> [EXERCISE AIM]: Pictures stay out of the copy. Please reproduce only the lines between the one holding "Write a Blender" and the one holding "(1.0, 0.68, 0.40))", inclusive.

> [EXERCISE MATERIALS]:
## START

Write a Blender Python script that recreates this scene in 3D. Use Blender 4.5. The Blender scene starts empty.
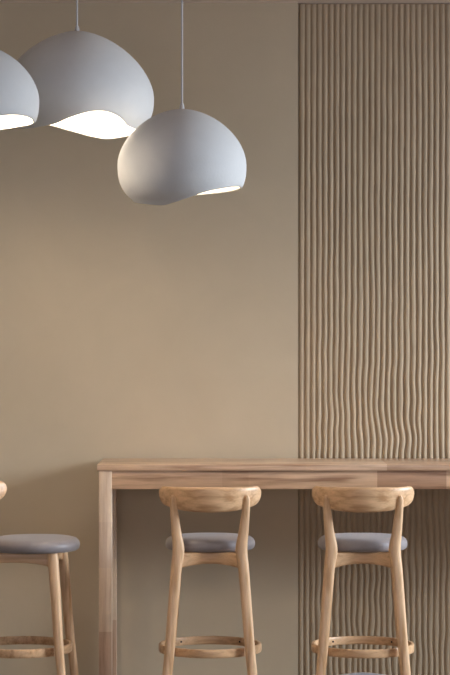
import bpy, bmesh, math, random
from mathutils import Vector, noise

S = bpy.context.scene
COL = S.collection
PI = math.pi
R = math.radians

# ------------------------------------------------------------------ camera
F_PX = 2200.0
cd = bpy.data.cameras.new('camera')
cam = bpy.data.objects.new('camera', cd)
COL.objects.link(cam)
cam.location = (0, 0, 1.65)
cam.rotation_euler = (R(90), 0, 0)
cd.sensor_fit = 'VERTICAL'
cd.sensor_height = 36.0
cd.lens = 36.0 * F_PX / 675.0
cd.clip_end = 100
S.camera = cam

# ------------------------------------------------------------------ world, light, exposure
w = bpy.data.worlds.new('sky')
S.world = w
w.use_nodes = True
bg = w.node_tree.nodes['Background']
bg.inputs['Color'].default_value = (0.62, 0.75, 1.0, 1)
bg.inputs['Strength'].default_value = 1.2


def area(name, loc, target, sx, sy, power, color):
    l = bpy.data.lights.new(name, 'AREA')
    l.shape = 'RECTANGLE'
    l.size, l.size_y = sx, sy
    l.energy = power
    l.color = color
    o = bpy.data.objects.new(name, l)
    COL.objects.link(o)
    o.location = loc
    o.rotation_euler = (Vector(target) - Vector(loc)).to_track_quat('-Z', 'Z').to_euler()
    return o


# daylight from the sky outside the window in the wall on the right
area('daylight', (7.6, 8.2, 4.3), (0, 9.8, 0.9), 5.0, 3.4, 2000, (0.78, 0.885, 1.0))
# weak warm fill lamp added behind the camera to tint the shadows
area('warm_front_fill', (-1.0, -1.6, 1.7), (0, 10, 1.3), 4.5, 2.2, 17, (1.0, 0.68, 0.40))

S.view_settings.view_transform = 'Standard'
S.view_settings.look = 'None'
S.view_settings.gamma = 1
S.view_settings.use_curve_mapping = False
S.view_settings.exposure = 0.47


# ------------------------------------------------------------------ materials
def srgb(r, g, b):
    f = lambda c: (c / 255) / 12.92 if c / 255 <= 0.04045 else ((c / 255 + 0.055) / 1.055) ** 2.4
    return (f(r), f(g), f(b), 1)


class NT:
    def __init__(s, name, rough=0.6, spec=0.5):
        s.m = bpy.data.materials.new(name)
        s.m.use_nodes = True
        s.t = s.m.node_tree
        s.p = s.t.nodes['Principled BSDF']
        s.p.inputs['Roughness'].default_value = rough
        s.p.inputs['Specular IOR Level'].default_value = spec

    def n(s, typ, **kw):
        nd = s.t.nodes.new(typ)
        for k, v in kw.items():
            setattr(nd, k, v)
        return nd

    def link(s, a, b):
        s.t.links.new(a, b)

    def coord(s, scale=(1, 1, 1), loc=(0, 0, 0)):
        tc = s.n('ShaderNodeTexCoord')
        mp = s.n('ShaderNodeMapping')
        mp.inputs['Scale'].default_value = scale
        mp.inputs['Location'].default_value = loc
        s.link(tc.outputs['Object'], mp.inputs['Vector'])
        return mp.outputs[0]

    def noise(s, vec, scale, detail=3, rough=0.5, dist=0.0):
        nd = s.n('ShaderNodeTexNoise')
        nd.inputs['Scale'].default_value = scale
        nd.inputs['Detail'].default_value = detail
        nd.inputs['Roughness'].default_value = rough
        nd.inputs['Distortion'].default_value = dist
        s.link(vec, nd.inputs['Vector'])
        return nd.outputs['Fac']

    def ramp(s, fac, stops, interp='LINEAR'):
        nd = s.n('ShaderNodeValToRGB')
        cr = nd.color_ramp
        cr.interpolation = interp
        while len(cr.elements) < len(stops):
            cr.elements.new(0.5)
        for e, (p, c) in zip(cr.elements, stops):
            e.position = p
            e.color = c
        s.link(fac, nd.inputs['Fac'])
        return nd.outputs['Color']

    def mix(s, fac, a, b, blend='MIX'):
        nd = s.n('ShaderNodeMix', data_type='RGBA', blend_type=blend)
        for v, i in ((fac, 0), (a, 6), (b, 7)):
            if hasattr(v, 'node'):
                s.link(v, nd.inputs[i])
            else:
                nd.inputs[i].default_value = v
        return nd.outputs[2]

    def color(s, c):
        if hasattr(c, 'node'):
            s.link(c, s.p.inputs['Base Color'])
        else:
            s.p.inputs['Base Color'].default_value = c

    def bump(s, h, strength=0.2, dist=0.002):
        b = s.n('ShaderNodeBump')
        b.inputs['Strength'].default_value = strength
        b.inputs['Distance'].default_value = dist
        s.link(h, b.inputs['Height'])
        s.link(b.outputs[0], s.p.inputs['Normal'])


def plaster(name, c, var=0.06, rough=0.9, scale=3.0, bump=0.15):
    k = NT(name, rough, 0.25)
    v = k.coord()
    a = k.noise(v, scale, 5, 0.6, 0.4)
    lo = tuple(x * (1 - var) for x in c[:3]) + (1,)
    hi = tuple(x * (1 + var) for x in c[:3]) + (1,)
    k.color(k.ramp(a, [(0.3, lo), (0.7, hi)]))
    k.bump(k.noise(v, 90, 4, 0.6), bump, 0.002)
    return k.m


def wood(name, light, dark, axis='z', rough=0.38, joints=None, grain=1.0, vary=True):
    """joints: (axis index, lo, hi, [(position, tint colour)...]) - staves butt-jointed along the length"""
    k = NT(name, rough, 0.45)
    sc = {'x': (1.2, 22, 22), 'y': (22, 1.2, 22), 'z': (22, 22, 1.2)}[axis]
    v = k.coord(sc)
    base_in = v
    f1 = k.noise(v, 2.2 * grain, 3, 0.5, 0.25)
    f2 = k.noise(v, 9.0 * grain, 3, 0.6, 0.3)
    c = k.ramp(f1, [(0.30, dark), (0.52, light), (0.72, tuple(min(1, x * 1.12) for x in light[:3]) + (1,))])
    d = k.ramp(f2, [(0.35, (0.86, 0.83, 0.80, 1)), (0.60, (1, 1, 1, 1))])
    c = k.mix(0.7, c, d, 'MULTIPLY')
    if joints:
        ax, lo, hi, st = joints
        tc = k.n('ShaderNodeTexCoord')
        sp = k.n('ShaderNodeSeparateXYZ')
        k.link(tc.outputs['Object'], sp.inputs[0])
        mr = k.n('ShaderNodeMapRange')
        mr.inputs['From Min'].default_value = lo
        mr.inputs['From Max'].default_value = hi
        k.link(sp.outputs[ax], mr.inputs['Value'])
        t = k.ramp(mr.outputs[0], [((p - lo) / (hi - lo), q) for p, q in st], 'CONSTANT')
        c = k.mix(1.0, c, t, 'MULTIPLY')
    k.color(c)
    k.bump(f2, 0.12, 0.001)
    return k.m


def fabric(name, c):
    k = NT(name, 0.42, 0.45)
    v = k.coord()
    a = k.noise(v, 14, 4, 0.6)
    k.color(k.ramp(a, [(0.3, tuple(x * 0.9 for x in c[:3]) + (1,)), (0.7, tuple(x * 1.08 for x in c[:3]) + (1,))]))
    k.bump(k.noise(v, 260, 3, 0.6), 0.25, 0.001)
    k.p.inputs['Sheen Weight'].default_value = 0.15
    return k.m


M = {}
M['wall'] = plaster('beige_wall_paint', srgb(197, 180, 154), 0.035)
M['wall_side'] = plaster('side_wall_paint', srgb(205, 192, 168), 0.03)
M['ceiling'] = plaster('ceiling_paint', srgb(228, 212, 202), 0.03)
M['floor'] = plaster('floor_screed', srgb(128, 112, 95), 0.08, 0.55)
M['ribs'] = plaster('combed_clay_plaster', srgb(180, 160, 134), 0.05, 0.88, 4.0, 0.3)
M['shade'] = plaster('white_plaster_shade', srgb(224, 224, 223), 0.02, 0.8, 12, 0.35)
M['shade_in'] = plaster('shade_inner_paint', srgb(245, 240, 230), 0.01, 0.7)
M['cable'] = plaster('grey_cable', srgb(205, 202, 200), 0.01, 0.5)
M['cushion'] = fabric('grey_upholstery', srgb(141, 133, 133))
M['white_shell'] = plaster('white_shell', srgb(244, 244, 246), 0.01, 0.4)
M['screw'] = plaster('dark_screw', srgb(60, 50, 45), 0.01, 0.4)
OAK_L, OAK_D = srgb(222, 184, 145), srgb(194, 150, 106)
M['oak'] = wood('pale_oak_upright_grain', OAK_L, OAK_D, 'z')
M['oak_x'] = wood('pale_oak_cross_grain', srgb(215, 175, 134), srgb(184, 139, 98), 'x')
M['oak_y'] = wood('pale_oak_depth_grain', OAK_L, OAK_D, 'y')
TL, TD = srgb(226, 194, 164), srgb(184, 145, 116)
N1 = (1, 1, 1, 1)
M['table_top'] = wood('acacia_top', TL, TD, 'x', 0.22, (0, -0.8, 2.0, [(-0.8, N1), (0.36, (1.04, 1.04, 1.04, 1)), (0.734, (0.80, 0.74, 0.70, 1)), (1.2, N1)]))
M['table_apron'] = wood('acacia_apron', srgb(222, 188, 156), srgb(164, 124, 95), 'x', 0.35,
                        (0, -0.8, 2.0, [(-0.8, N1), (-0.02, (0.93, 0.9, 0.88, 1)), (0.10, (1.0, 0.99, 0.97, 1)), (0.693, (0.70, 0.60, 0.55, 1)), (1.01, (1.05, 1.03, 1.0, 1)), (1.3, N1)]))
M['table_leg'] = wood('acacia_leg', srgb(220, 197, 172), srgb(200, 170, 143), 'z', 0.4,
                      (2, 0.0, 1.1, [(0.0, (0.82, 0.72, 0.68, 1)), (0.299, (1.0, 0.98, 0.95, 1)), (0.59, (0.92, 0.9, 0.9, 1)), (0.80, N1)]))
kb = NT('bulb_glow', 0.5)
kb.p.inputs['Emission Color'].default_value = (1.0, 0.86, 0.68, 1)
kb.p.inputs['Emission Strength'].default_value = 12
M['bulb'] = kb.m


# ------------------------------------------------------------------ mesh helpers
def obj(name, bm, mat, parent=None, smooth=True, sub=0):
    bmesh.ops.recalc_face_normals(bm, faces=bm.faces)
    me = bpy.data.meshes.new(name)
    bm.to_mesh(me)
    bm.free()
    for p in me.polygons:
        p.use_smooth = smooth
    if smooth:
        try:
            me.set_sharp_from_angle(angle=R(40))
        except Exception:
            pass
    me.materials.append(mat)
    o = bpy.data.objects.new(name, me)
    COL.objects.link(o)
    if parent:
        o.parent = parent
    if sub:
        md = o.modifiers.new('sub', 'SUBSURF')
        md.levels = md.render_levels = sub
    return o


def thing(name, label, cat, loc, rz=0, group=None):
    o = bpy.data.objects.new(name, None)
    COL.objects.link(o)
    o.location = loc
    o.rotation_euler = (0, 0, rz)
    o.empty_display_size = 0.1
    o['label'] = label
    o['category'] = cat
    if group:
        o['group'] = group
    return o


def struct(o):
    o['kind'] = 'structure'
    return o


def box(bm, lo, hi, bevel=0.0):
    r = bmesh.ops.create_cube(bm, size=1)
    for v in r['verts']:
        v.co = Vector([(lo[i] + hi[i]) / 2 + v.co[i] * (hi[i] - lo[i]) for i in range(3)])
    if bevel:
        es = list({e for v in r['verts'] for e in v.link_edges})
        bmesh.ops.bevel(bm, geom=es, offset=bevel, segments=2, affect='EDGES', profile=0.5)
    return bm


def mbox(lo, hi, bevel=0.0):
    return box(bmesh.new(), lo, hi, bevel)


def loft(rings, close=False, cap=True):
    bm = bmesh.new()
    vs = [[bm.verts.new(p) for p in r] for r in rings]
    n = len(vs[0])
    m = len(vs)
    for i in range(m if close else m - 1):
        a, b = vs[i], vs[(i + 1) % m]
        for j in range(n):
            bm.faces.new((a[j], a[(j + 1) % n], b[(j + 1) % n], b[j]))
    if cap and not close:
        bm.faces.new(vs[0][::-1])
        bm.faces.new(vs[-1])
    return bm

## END
## START

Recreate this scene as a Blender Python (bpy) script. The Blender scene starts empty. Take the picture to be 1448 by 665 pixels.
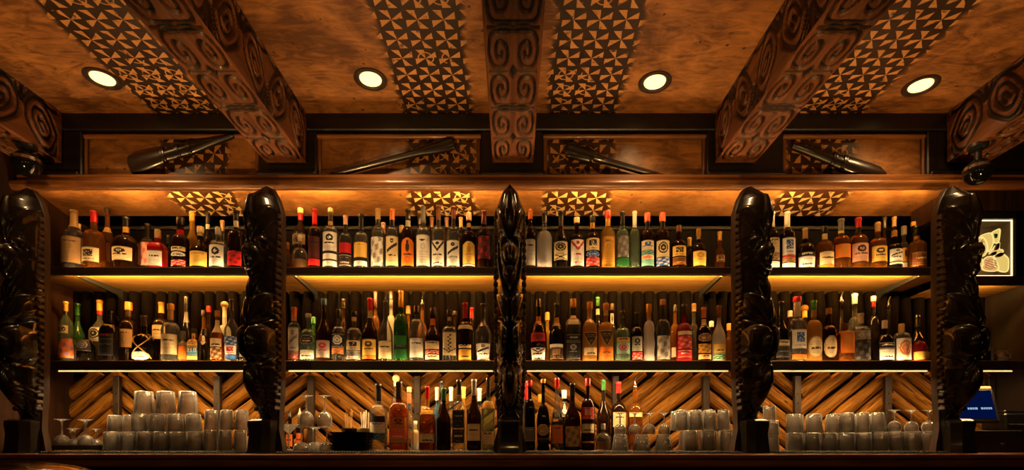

## END

> [RESULT BELOW]:
Write a Blender Python script that recreates this scene in 3D. Use Blender 4.5. The Blender scene starts empty.
import bpy, bmesh, math, random
from mathutils import Vector, noise

S = bpy.context.scene
COL = S.collection
PI = math.pi
R = math.radians

# ------------------------------------------------------------------ camera
F_PX = 2200.0
cd = bpy.data.cameras.new('camera')
cam = bpy.data.objects.new('camera', cd)
COL.objects.link(cam)
cam.location = (0, 0, 1.65)
cam.rotation_euler = (R(90), 0, 0)
cd.sensor_fit = 'VERTICAL'
cd.sensor_height = 36.0
cd.lens = 36.0 * F_PX / 675.0
cd.clip_end = 100
S.camera = cam

# ------------------------------------------------------------------ world, light, exposure
w = bpy.data.worlds.new('sky')
S.world = w
w.use_nodes = True
bg = w.node_tree.nodes['Background']
bg.inputs['Color'].default_value = (0.62, 0.75, 1.0, 1)
bg.inputs['Strength'].default_value = 1.2


def area(name, loc, target, sx, sy, power, color):
    l = bpy.data.lights.new(name, 'AREA')
    l.shape = 'RECTANGLE'
    l.size, l.size_y = sx, sy
    l.energy = power
    l.color = color
    o = bpy.data.objects.new(name, l)
    COL.objects.link(o)
    o.location = loc
    o.rotation_euler = (Vector(target) - Vector(loc)).to_track_quat('-Z', 'Z').to_euler()
    return o


# daylight from the sky outside the window in the wall on the right
area('daylight', (7.6, 8.2, 4.3), (0, 9.8, 0.9), 5.0, 3.4, 2000, (0.78, 0.885, 1.0))
# weak warm fill lamp added behind the camera to tint the shadows
area('warm_front_fill', (-1.0, -1.6, 1.7), (0, 10, 1.3), 4.5, 2.2, 17, (1.0, 0.68, 0.40))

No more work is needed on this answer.